GIVEN REQUEST: From the listing below, select every line where the word "picture" appears.

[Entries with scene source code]

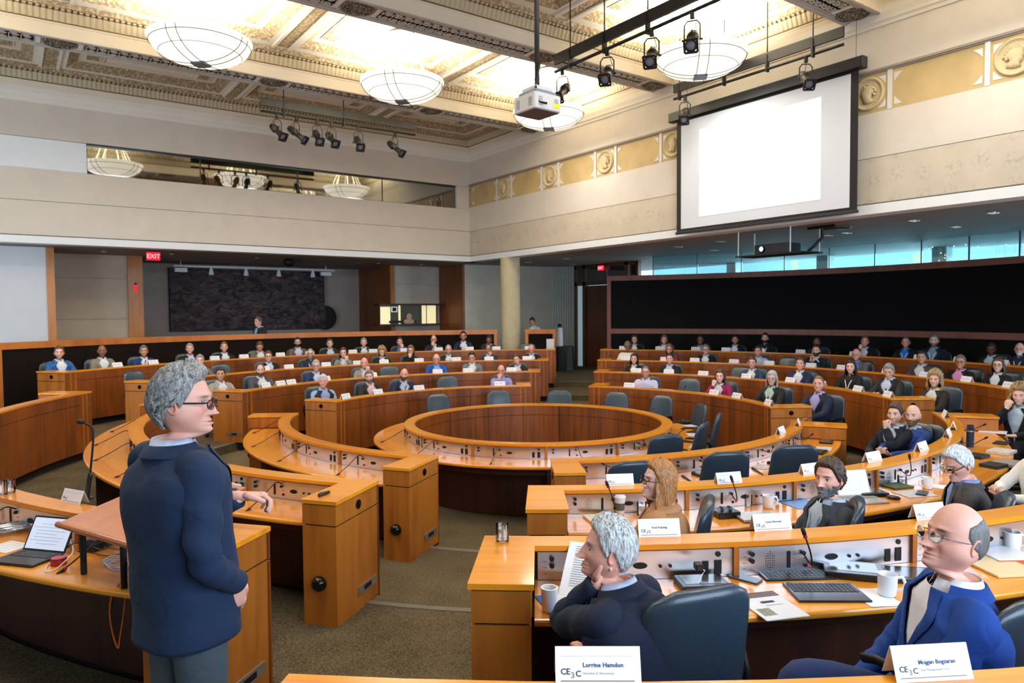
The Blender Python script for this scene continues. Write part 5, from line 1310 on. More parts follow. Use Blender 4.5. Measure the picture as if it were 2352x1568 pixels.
    if outer in ('jacket', 'vest', 'sweater', 'cardigan'):
        jm = MB(); g0 = {'jacket': .46, 'vest': .40, 'sweater': 0, 'cardigan': .5}[outer]*opening; t0v = {'jacket': .46, 'vest': .25, 'cardigan': .15}.get(outer, 2)
        t_low = -(hem if stand else .06); rows2 = []; ts = np.linspace(t_low, .99, mT+6); gs = []
        _, rr2 = torso_rows(P0, U, F, X, L, 1, .020, 3, 0, 1)
        for tt in ts:
            tc = max(tt, 0); a = np.interp(tc, TT, TA)*(broad if tc > .5 else (1+(broad-1)*tc*2)) + .018 + (.02 if tt < 0 else 0)*(-tt/.3); b = np.interp(tc, TT, TB)+.018+(.015*(-tt/.3) if tt < 0 else 0)
            g = max(.015, g0*float(sm(np.array(tt), t0v, .98))) if outer != 'sweater' else 0
            if stand and tt < .1 and outer == 'jacket': g = .03+.5*max(0, (.1-tt))
            c = P0+U*L*tt; row = []
            full = outer == 'sweater'
            for j in range(nT+1):
                q = g + (2*PI-2*g)*j/nT
                cx, cy = math.sin(q), math.cos(q); e = .84 if tc < .9 else 1; x = math.copysign(abs(cx)**e, cx)*a; y = math.copysign(abs(cy)**e, cy)*b
                if cy > 0: y *= 1+belly*math.exp(-((tt-.25)/.28)**2)
                fo = .018*math.sin(min(tc, 1)*PI)-.02*float(sm(np.array(tc), .75, 1.0))
                row.append(c+X*x+F*(y-fo*.6)-U*(.030*(abs(cx)**2)*float(sm(np.array(tc), .7, .9))*(1-float(sm(np.array(tc), .92, 1.0)))))
            rows2.append(row); gs.append(g)
        rows2 = noisy(rows2, .006 if not det else .005, 6, rr.random()*5)
        jm.loft([list(r) for r in rows2], False, False)
        if outer in ('jacket', 'cardigan', 'sweater'):
            for s_ in (1, -1): sleeve(jm, s_, .063*(1 if broad < 1.15 else 1.06), .049, .039, .012, rr.random()*6, .0035)
        jn = {'jacket': 'jacket', 'vest': 'vest', 'sweater': 'sweater', 'cardigan': 'cardigan'}[outer]
        jo = jm.build(jn, jmat, t, True, world=False)
        if det: 
            so = jo.modifiers.new('thick', 'SOLIDIFY'); so.thickness = .005; so.offset = 0
        if outer == 'jacket':
            lp = MB()
            for sd in (0, -1):
                E1, E2, E3 = [], [], []
                for i, tt in enumerate(ts):
                    if tt < t0v-.02: continue
                    u = (tt-t0v)/(1-t0v); w = .052*math.sin(min(1, max(.08, u*1.15))*PI*.62)+.004
                    p = rows2[i][sd]; q = rows2[i][1 if sd == 0 else -2]; d = q-p; d /= np.linalg.norm(d)+1e-9; out = F*.010
                    E1.append(p+out*.3); E2.append(p+d*w*.5+out*1.25); E3.append(p+d*w+out*.6)
                lp.loft([E1, E2, E3], False, False)
            cb = MB(); rws = []
            for (zz, ro) in ((-.035, .100), (-.008, .087), (.014, .081), (.017, .088), (-.022, .114)):
                rws.append([N+U*zz+X*(ro*math.sin(a)*1.03)+F*(ro*math.cos(a)*.92-.006) for a in np.linspace(.95, 2*PI-.95, 22)])
            lp.loft(rws, False, False); lo_ = lp.build('lapel', jmat, t, True, world=False)
    if lanyard:
        lb = MB()
        for s_ in (-1, 1):
            Q = catmull([N+U*.012-F*.075+X*s_*.02, N+U*.002+X*s_*.088, N-U*.05+F*.088+X*s_*.072, N-U*.16+F*.142+X*s_*.03, N-U*.27+F*.152+X*s_*.004], 4)
            lb.tube(Q, [(.0075, .002)]*len(Q), 4)
        lb.build('lanyard', mat('lanyard_%d_%d_%d' % lanyard, lanyard, .6), t, world=False)
    # ---- trousers, shoes
    if legs:
        tr = MB(); tm = cloth_mat(trousers, .85); q_ = 8 if not det else 16
        if stand:
            for s_ in (-1, 1): tr.tube(catmull([(s_*.075, -.005, 1.02), (s_*.09, 0, .86), (s_*.10, .01, .52), (s_*.105, -.01, .12), (s_*.105, 0, .05)], 5), [float(v) for v in np.interp(np.linspace(0, 1, 21), [0, .25, .5, .8, 1], [.085, .10, .080, .068, .070])], q_+8)
            tr.build('trousers', tm, t, True, world=False)
            for s_ in (-1, 1): MB().rbox((s_*.105, .06, .04), (.095, .28, .075), .04).build('shoe', BLK, t, True, world=False)
        else:
            lg = legs if isinstance(legs, (list, tuple)) else None
            for s_ in (-1, 1):
                K_, A_ = (lg[0 if s_ < 0 else 1] if lg else ((s_*.11, .36, .08), (s_*.115, .33, -.38)))
                Pq = catmull([(s_*.07, -.03, .07), (s_*.09, .12, .085), tuple(np.array(K_)*.9+np.array((s_*.09, .1, .08))*.1), tuple(np.array(K_)*.75+np.array(A_)*.25), A_], 4)
                tr.tube(Pq, [float(v) for v in np.interp(np.linspace(0, 1, len(Pq)), [0, .25, .5, .7, 1], [.095, .09, .068, .062, .05])], q_)
            tr.build('trousers', tm, t, True, world=False)
            for s_ in (-1, 1):
                A_ = lg[0 if s_ < 0 else 1][1] if lg else (s_*.115, .33, -.38)
                MB().rbox((A_[0], A_[1]+.05, A_[2]-.06), (.085, .25, .07), .035).build('shoe', BLK, t, True, world=False)
    # ---- hair, beard, glasses
    hm = hair_mat(HAIRC[hc], (70, 72, 76) if hc in ('salt', 'silver', 'grey') else None)
    if hair != 'bald':
        nn_, mm_ = (44, 30) if not det else (110, 80); th2 = np.linspace(0, 2*PI, nn_, endpoint=False); ph2 = np.linspace(PI/2-.03, -R_(58), mm_); TH, PH = np.meshgrid(th2, ph2)
        B_ = H.surf(TH, PH, False); A = np.abs((TH+PI) % (2*PI)-PI)     # 0 front .. pi back
        zz = B_[..., 2]
        front = {'short': .074, 'wavy': .078, 'receding': .098, 'buzz': .078, 'fringe': .05, 'long': .074, 'bob': .068, 'curly': .070, 'ring': 9}[hair]
        if hair == 'ring': line = np.interp(A, [0, 1.15, 1.35, 1.6, 2.2, PI], [.3, .3, .02, -.012, -.05, -.062])
        else: line = np.interp(A, [0, .55, .85, 1.12, 1.42, 1.62, 1.95, 2.4, PI], [front, front-.002+(.02 if hair == 'receding' else 0), front-.012, .03, -.016, .012, -.045, -.078, -.086])
        if hair == 'ring': top = .062 + .03*np.cos(A*0)
        thick = {'short': .013, 'wavy': .017, 'receding': .010, 'buzz': .004, 'fringe': .018, 'long': .016, 'bob': .022, 'curly': .034, 'ring': .0045}[hair]
        mk = sm(zz-line, -.004, .010)
        if hair == 'ring': tp_ = np.interp(A, [0, 1.3, 2.0, PI], [.04, .045, .074, .088]); mk = mk*(1-sm(zz-tp_, -.012, .012))*sm(A, 1.2, 1.45)
        amp = {'wavy': .3, 'curly': .6, 'short': .22, 'long': .2, 'fringe': .25, 'bob': .2}.get(hair, .12)
        nz = np.sin(TH*9+PH*5+PEOPLE[0])*.5+np.sin(TH*17-PH*9)*.3+nr.uniform(-1, 1, TH.shape)*.25
        tk = thick*(1+amp*nz)*(.8+.5*sm(zz, -.02, .11))
        if hair in ('short', 'fringe', 'wavy'): tk = tk + .008*sm(zz, .05, .1)*sm(-A, -1.3, -.2)
        off = np.where(mk > .02, tk*mk, 0) - .006*(1-sm(mk, 0, .15))
        nrm = B_/np.linalg.norm(B_, axis=-1, keepdims=True); S2 = B_+nrm*off[..., None]; hb = MB()
        if hair == 'wavy': S2[..., 1] -= .012*sm(A, 1.6, 2.6)*sm(-zz, .0, .08)
        hb.loft([[p for p in W(S2[i])] for i in range(mm_)], False); hb.add(list(W(S2[0])), [tuple(range(nn_))])
        if hair in ('long', 'bob', 'curly'):     # falling lengths behind the face
            end = {'long': -longh, 'bob': -.15, 'curly': -.24}[hair]; K = 36 if not det else 90
            an = np.linspace(1.02, 2*PI-1.02, K); rws = []
            for i, z in enumerate(np.linspace(.03, end, 12 if not det else 26)):
                u = (z-.03)/(end-.03); aa = np.abs((an+PI) % (2*PI)-PI); bulge = .5*math.sin(min(1, u*1.3)*PI)
                rx = .088+(.022 if hair != 'curly' else .045)*bulge+.01*u; ry = .104+(.012 if hair != 'curly' else .035)*bulge
                wv = (.006 if hair == 'long' else .003 if hair == 'bob' else .016)*np.sin(an*(7 if hair != 'curly' else 11)+u*(6 if hair != 'curly' else 15))+.003*nr.uniform(-1, 1, K)
                pull = .55*u*(aa < 1.5)
                rws.append([W(np.array([(rx+w_)*math.sin(a), (ry+w_)*math.cos(a)*(1-.25*u)-.008, z])) if u < .55 else (W(np.array([(rx+w_)*math.sin(a), (ry+w_)*math.cos(a)*(1-.25*u)-.008, z]))*.6+(Hc+np.array([(rx+.01+w_)*math.sin(a), (ry+w_)*math.cos(a)*.85-.02, z]))*.4) for a, w_ in zip(an, wv)])
            hb.loft(rws, False, False)
        if locks:
            for k in range(locks):
                a = rr.uniform(.5, 2*PI-.5) if hair != 'ring' else rr.uniform(1.3, 2*PI-1.3); aa = abs((a+PI) % (2*PI)-PI); e = rr.uniform(-.5, 1.35)
                ln_ = np.interp(aa, [0, .55, .85, 1.12, 1.42, 1.62, 1.95, 2.4, PI], [front, front, front-.012, .03, -.016, .012, -.045, -.078, -.086])
                Q = []; a2 = a; e2 = e
                for j in range(6):
                    p = H.surf(np.array(a2), np.array(e2), False); l = np.linalg.norm(p); q = p*(1+(thick*(1.0+.10*math.sin(j*1.4+k)))/l)
                    if p[2] < ln_-.004 and hair != 'long': break
                    Q.append(W(q)); e2 -= .085; a2 += .07*math.sin(k*.3+j*1.1)+(.15 if a < PI else -.15)*(aa < 2.3)
                if len(Q) > 2:
                    w_ = rr.uniform(.0018, .0038); hb.tube(Q, [w_*(.5+.9*math.sin(PI*(j+.6)/len(Q))) for j in range(len(Q))], 5)
        ho = hb.build('hair', hm, t, True, world=False)
        if hair in ('long', 'bob', 'curly'):
            so = ho.modifiers.new('thick', 'SOLIDIFY'); so.thickness = .006
    if beard and beard[0] in ('full', 'goatee') :
        nn_, mm_ = (30, 16) if not det else (70, 44); th2 = np.linspace(-1.55, 1.55, nn_); ph2 = np.linspace(-.28, -R_(60), mm_); TH, PH = np.meshgrid(th2, ph2); B_ = H.surf(TH, PH); zz = B_[..., 2]; ax_ = np.abs(B_[..., 0])
        mk = sm(-zz, .046, .058)*(1-np.clip(1.3*G(zz+.068, .0085)*G(B_[..., 0], .021), 0, 1))*(1-np.clip(G(zz+.052, .008)*G(ax_, .012), 0, 1)*.2)
        mk = np.maximum(mk, sm(ax_, .052, .064)*sm(-zz, .012, .03))
        if beard[0] == 'goatee': mk = mk*np.clip(G(ax_, .032)*1.6-.2, 0, 1)
        tk = (.006+.009*sm(-zz, .08, .11))*(1+.3*nr.uniform(-1, 1, TH.shape)); off = tk*mk-.004*(1-sm(mk, 0, .2)); nrm = B_/np.linalg.norm(B_, axis=-1, keepdims=True); S2 = B_+nrm*off[..., None]
        bb = MB(); bb.loft([list(W(S2[i])) for i in range(mm_)], False, False); bb.build('beard', hair_mat(HAIRC[beard[1]]), t, True, world=False)
    if glasses:
        gb = MB(); gc = mat('glasses_%s' % glasses, {'black': (12, 12, 14), 'steel': (90, 90, 96), 'brown': (70, 40, 24), 'blue': (60, 60, 190)}[glasses], .3); r0 = .0012 if glasses == 'steel' else .002
        k_ = 20 if det else 10
        for s_ in (-1, 1):
            gb.tube([W(np.array([s_*.034+.0235*math.copysign(abs(math.cos(2*PI*k/k_))**.8, math.cos(2*PI*k/k_)), .108-.010*abs(math.cos(2*PI*k/k_))*(1 if s_*math.cos(2*PI*k/k_) > 0 else 0), -.003+.0175*math.copysign(abs(math.sin(2*PI*k/k_))**.8, math.sin(2*PI*k/k_))])) for k in range(k_+1)], r0*(1 if det else 1.3), 5)
            gb.tube([W(np.array(p)) for p in ((s_*.0575, .099, .004), (s_*.074, .085, .004), (s_*.080, .02, .003), (s_*.079, -.012, .002), (s_*.077, -.03, -.014))], [(r0*1.0, r0*1.5)]*5, 5)
        gb.tube([W(np.array((-.0105, .108, .002))), W(np.array((0, .1105, .005))), W(np.array((.0105, .108, .002)))], r0, 5)
        go = gb.build('glasses', gc, t, world=False)
        if det > 0:
            for s_ in (-1, 1):
                gl = MB(); gl.add([W(np.array([s_*.034+.0225*math.cos(2*PI*k/16), .105-.006*(s_*math.cos(2*PI*k/16) > 0)*abs(math.cos(2*PI*k/16)), -.003+.0165*math.sin(2*PI*k/16)])) for k in range(16)], [tuple(range(16))])
                gl.build('lens', glassy('lens_clear', (250, 250, 252), .03), go, world=False)
    return t
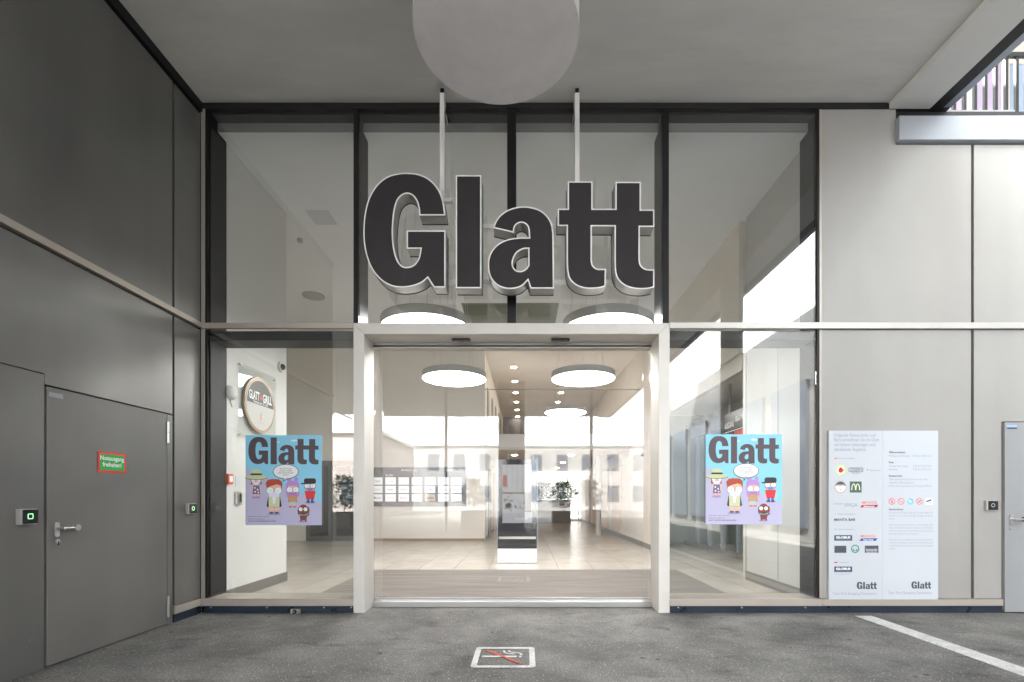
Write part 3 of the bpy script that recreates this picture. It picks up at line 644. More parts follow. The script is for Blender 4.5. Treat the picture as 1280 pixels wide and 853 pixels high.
# ------------------------------------------------------------------ posters
PS = 1 / 6.563 / S
def poster(x0px, ytpx):
    W = 626 * PS; H = 739 * PS
    x0 = X(x0px); z0 = Z(ytpx) - H
    t = thing('poster', '', 'poster', (x0 + W / 2, 0, z0 + H / 2), 'cartoon posters on the glass')
    fr = fr_front(x0, .006, z0)
    def q(x, y): return ((x - 42) * PS, (797 - y) * PS)
    def P(pts): return [q(*p) for p in pts]
    sky_ = flatc('poster_sky', 140, 208, 236); lav = flatc('poster_lavender', 188, 184, 214); brn = flatc('poster_brown_ink', 84, 70, 76)
    blk = flatc('poster_black', 45, 38, 42); wh = flatc('poster_white', 238, 238, 240); skin = flatc('poster_skin', 240, 190, 160)
    g = MB(); g.prism([P([(42, 797), (668, 797), (668, 58), (42, 58)])], fr, 0, .0015, wh, sky_); g.flat([P([(42, 797), (668, 797), (668, 618), (42, 325)])], fr, .0022, lav)
    g.flat([P(ell(440, 102, 26, 8))], fr, .0022, wh); g.flat([P(ell(312, 114, 12, 4))], fr, .0022, wh); g.build('sheet', t)
    g = MB(); g.keepn = False
    sc = (642 - 66) / (817.9 - 454.3) ; 
    for nm, loops in LET:
        ls = []
        for l in loops:
            ls.append([q(66 + (x + VX - 454.3) * sc, 295 - ((y - (VY - 359.6)) * 223 / 143.2)) for x, y in l])
        g.flat(ls, fr, .003, brn)
    g.build('lettering', t)
    g = MB(); h = .003
    g.flat([P([(352, 442), (358, 405), (390, 410)])], fr, h, blk); g.flat([P(ell(373, 358, 106, 62))], fr, h + .0003, blk); g.flat([P([(362, 430), (362, 400), (384, 405)])], fr, h + .0006, wh); g.flat([P(ell(373, 357, 101, 57))], fr, h + .0006, wh)
    for i, s_ in enumerate(('WO DIE FRAGEN', 'FÜR ALLE WISSEN', 'SIND GEGENSEITIGER', 'SCHUTZ')):
        c = q(373, 338 + i * 17); text(g, s_, fr, c[0], c[1], 13 * PS, brn, h + .0012, align='c')
    g.build('speech_bubble', t)
    g = MB()
    for s_, y, b in (('Alle Infos rund um Deine', 730, 0), ('Einkauf im Glatt auf', 750, 0), ('GLATT.CH/SICHER-EINKAUFEN', 769, .02)):
        c = q(66, y); text(g, s_, fr, c[0], c[1], 15 * PS, brn, .003, bold=b, spacing=1.1)
    g.build('small_print', t)
    def fig(parts, name='printed_figure'):
        g = MB()
        for i, (pts, m_) in enumerate(parts): g.flat([P(pts)], fr, .003 + i * .00025, m_)
        g.build(name, t)
    def eyes(cx, cy, d, r):
        o = []
        for s_ in (-1, 1): o += [(ell(cx + s_ * d, cy, r + 2, n=18), blk), (ell(cx + s_ * d, cy, r, n=18), wh), (ell(cx + s_ * d * .8, cy, 3, n=8), blk)]
        return o
    def body(cx, top, bot, wtop, wbot, m_): return [([(cx - wbot - 2, bot + 2), (cx + wbot + 2, bot + 2), (cx + wtop + 2, top), (cx - wtop - 2, top)], blk), ([(cx - wbot, bot), (cx + wbot, bot), (cx + wtop, top), (cx - wtop, top)], m_)]
    gc = lambda n_, *c: flatc('poster_' + n_, *c)
    hair = gc('brown_hair', 110, 66, 50); red = gc('red_hair', 178, 72, 48); pur = gc('purple_hair', 186, 140, 210); mk = gc('mask', 225, 225, 240); shd = gc('shadow', 150, 145, 180)
    # woman in a straw hat
    fig([(ell(130, 570, 38, 8), shd), (rect(86, 410, 174, 462), hair), (rect(96, 470, 108, 535), skin), (rect(156, 470, 168, 535), skin)] + body(132, 470, 540, 22, 30, gc('dress', 120, 105, 140)) +
        [(ell(120, 490, 7, n=10), wh), (ell(143, 505, 7, n=10), wh), (ell(122, 522, 7, n=10), wh), (ell(148, 528, 6, n=10), wh), (rect(113, 540, 125, 560), skin), (rect(139, 540, 151, 560), skin), (ell(112, 564, 14, 7), gc('shoe', 200, 140, 180)), (ell(148, 564, 14, 7), gc('shoe2', 200, 140, 180)),
         (ell(131, 430, 42, 36), skin)] + eyes(131, 420, 24, 18) + [([(100, 432), (131, 445), (162, 432), (155, 462), (131, 470), (107, 462)], mk), (ell(133, 405, 92, 19), blk), (ell(133, 403, 90, 17), gc('hat', 200, 208, 160)), (ell(133, 366, 46, 28), gc('hat2', 200, 208, 160)), (rect(87, 372, 179, 386), blk)])
    # man with red hair, mask and pale jacket
    fig([(ell(275, 705, 55, 9), shd), (rect(246, 645, 272, 690), skin), (rect(284, 645, 310, 690), skin), (ell(256, 694, 18, 8), gc('boot', 80, 80, 80)), (ell(300, 694, 18, 8), gc('boot2', 80, 80, 80))] +
        [([(228, 562), (216, 640), (236, 655), (250, 590)], blk), ([(326, 562), (340, 640), (320, 655), (304, 590)], blk)] + body(278, 560, 648, 46, 44, gc('jacket', 208, 212, 178)) + [([(264, 560), (292, 560), (286, 620), (270, 620)], wh), (ell(240, 658, 10), skin), (ell(318, 658, 10), skin),
         (ell(280, 502, 62, 58), blk), (ell(280, 502, 60, 56), skin)] + [([(218, 490), (210, 450), (228, 424), (262, 418), (320, 420), (346, 444), (344, 492), (330, 470), (300, 462), (250, 476)], red)] + eyes(279, 513, 33, 29) + [([(232, 535), (279, 525), (326, 535), (318, 560), (279, 570), (240, 560)], mk)])
    # person with purple hair
    fig([(ell(400, 425, 20, 12), pur), (ell(460, 418, 16, 16), pur), (rrect(376, 432, 484, 580, 34), pur), (rect(404, 600, 424, 645), skin), (rect(434, 600, 454, 645), skin), (rect(392, 560, 400, 612), skin), (rect(462, 560, 470, 600), skin)] + body(430, 548, 606, 30, 36, gc('jumper', 200, 152, 112)) + [(rect(404, 606, 454, 626), gc('shorts', 150, 205, 225)), (ell(413, 646, 16, 6), gc('sandal', 200, 110, 70)), (ell(446, 646, 16, 6), gc('sandal2', 200, 110, 70)), (ell(430, 500, 42, 44), skin)] + eyes(432, 506, 26, 24) + [([(400, 522), (432, 530), (464, 522), (458, 545), (432, 550), (406, 545)], gc('mask2', 170, 120, 200)), (rect(392, 452, 474, 474), pur)])
    # man in black cap and red shirt
    fig([(ell(575, 612, 45, 7), shd), (rect(548, 575, 568, 604), gc('jeans', 60, 95, 190)), (rect(580, 575, 600, 604), gc('jeans2', 60, 95, 190)), (ell(556, 606, 16, 6), blk), (ell(592, 606, 16, 6), blk), (rect(528, 530, 540, 580), skin), (rect(606, 530, 618, 580), skin)] + body(573, 514, 578, 42, 30, gc('shirt', 222, 52, 58)) + [(ell(573, 480, 48, 34), gc('ginger', 214, 98, 62)), (ell(573, 482, 36, 32), skin)] + eyes(573, 474, 24, 21) + [([(546, 488), (573, 492), (600, 488), (594, 510), (573, 515), (552, 510)], gc('mask3', 100, 140, 200)), (rrect(524, 412, 622, 458, 18), blk), (rect(500, 450, 560, 460), blk)])
    # brown dog
    dg = gc('dog', 132, 62, 54)
    fig([(ell(515, 768, 40, 6), shd), (rect(492, 700, 506, 766), dg), (rect(530, 700, 544, 766), dg), (ell(518, 725, 30, 34), dg), (ell(518, 672, 40, 46), dg), (ell(482, 680, 12, 30), dg), (ell(556, 676, 12, 30), dg)] + eyes(516, 666, 20, 16) + [(ell(517, 702, 9, 6), blk), (rect(472, 710, 560, 716), gc('collar', 70, 190, 200)), ([(545, 716), (568, 702), (570, 710), (548, 726)], blk)], 'printed_dog')
    return t
p1 = poster(306.6, 544.2); p1['label'] = 'cartoon Glatt poster on the left window beside the entrance'
p2 = copy_tree(p1, (X(882.3) - X(306.6), 0, .01), 'cartoon Glatt poster on the right window beside the entrance')

# ------------------------------------------------------------------ information board
ib = thing('information_board', 'white two column Glatt information board with restaurant logos on the pale wall', 'information board', (X(1102), 0, Z(645)))
bx0, bx1, bzt, bzb = X(1034.3), X(1170.3), Z(539), Z(749)
xm = X(1101.5)
YB = -.024
g = MB(); g.box(bx0, xm - .001, YB, -.001, bzb, bzt, M['paper']); g.build('left_sheet', ib)
g = MB(); g.box(xm + .001, bx1, YB, -.001, bzb, bzt, M['paper']); g.build('right_sheet', ib)
BF = fr_front(0, YB, 0)
def bt(mb, s, px, py, hpx, m_, wpx=None, bold=0, al='l', sh=0, h=.001):   # baseline at (px,py); height in photo px
    if mb is None:
        q_ = MB(); text(q_, s, BF, X(px), Z(py), hpx / S, m_, h, width=(wpx / S if wpx else None), bold=bold); q_.build('text_line', ib); return
    text(mb, s, BF, X(px), Z(py), hpx / S, m_, h, width=(wpx / S if wpx else None), bold=bold, align=al, shear=sh)
ORG = flatc('orange_ink', 240, 130, 60); CRIM = flatc('crimson_ink', 176, 40, 90); GRN = flatc('green_ink', 70, 105, 90); CREA = flatc('cream_ink', 245, 235, 205); NAVY = flatc('navy_ink', 62, 76, 104); BLU = flatc('blue_ink', 30, 70, 170); TEAL = flatc('teal_ink', 50, 150, 130); LIME = flatc('lime_ink', 205, 220, 150); PINK = flatc('pink_red_ink', 226, 40, 80); SIGR = flatc('sign_red', 232, 96, 100); LBL = flatc('light_blue_ink', 130, 190, 240); DKG = flatc('charcoal_ink', 72, 76, 88)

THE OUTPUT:
The Blender Python script for this scene continues. Write part 5, from line 1310 on. More parts follow. Use Blender 4.5. Measure the picture as if it were 2352x1568 pixels.
Write part 3 of the bpy script that recreates this picture. It picks up at line 644. More parts follow. The script is for Blender 4.5. Treat the picture as 1280 pixels wide and 853 pixels high.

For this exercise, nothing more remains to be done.